Bild: Originalaufnahme der Tailteann Games vor genau 100 Jahren
Dublin taz | Es war das größte Sportereignis des Jahres 1924, größer noch
als die Olympischen Spiele in Paris. Die Tailteann Games, wie sie hießen,
waren die erste große internationale Veranstaltung, die im neu gegründeten
Freistaat Irland stattfand. Es traten rund 6.500 Teilnehmer und
Teilnehmerinnen in einer großen Bandbreite von Wettbewerben an.
Der Legende nach wurden die Tailteann-Spiele erstmals im Jahr 632 v. Chr.
am Hügel von Tara ausgetragen, dem früheren Sitz der Hochkönige. Das letzte
Mal fanden sie 1168 statt. Kurz darauf fielen die Engländer in Irland ein
und eroberten weite Teile der Insel im Osten. Deshalb hatte die Neuauflage
1924 symbolische Bedeutung: Nach fast 800 Jahren der Kolonisierung hatten
die Iren endlich einen eigenen Staat.
Die Bevölkerung war begeistert. Die Feiern begannen schon Mitte Juli,
Militärkapellen spielten Open-Air-Konzerte, Theater und Opern sorgten für
die Abendunterhaltung. Der Auftritt von John McCormack, dem großen irischen
Tenor, war einer der Höhepunkte.
Es herrschte eine Karnevalsatmosphäre. Hotels und
[1][Eisenbahngesellschaften trafen Vorkehrungen], um den Ansturm von
Besuchern zu bewältigen. Dublins Straßen waren mit Bannern, Plakaten und
Lampen geschmückt, Bäume wurden in grünen Kübeln gepflanzt und Blumenkörbe
an Laternenpfähle gehängt. Die Trikolore und die Farben der anderen
teilnehmenden Nationen wehten über der Stadt.
## Tennis ja, Fußball nein
Die Teilnehmerinnen und Teilnehmer kamen aus Irland, Wales, England,
Schottland, Australien, Neuseeland, Kanada und den Vereinigten Staaten. Die
Spiele umfassten ein Leichtathletikprogramm sowie Schwimmen, Golf, Tennis,
Pferderennen, Boxen und Billard, aber auch Auto- und Flugzeugrennen.

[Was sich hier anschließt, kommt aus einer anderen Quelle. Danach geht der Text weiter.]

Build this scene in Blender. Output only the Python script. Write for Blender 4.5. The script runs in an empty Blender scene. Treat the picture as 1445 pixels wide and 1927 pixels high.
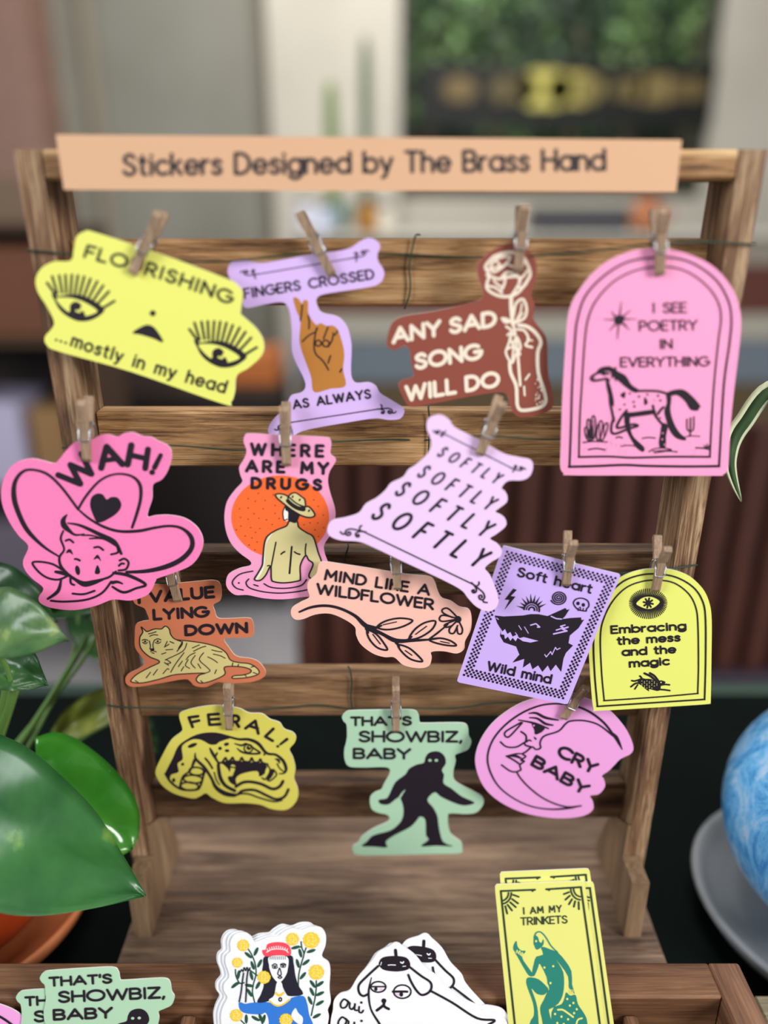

Außerdem gab es eine Reihe kultureller Wettbewerbe mit Poesie, Musik, Tanz
und Geschichtenerzählen. Für Fußball, Rugby oder Hockey – die vom
konservativen Verband für traditionelle irische Sportarten verbotenen
„ausländischen Spiele“ – war hingegen kein Platz.
Eigentlich mussten die Wettkämpfer irischer Herkunft sein oder wenigstens
irische Vorfahren haben. Ein Abgeordneter der Labour Party verlangte sogar,
dass die Teilnehmer die irische Sprache beherrschen mussten, aber das wurde
abgelehnt, denn sonst wäre das Teilnehmerfeld stark geschrumpft. Die
Organisatoren erlaubten stattdessen einigen internationalen Stars die
Teilnahme, obwohl sie zwar nicht irischer Abstammung waren, aber die Spiele
aufwerteten.
23 Medaillengewinner der Olympischen Spiele von Paris nahmen an den
Tailteann Games teil. Einer der größten Stars war der US-Amerikaner Johnny
Weissmüller, ein dreifacher Goldmedaillengewinner im Schwimmen. Er gewann
auch in Irland den Wettkampf, der im Teich des Zoos im Dubliner Phoenix
Park ausgetragen wurde. Weissmüller wurde später als Tarzan in einer Reihe
von Hollywoodfilmen berühmt. Seine Jane wurde übrigens von der Irin Maureen
O’Sullivan dargestellt, der Mutter von [2][Mia Farrow].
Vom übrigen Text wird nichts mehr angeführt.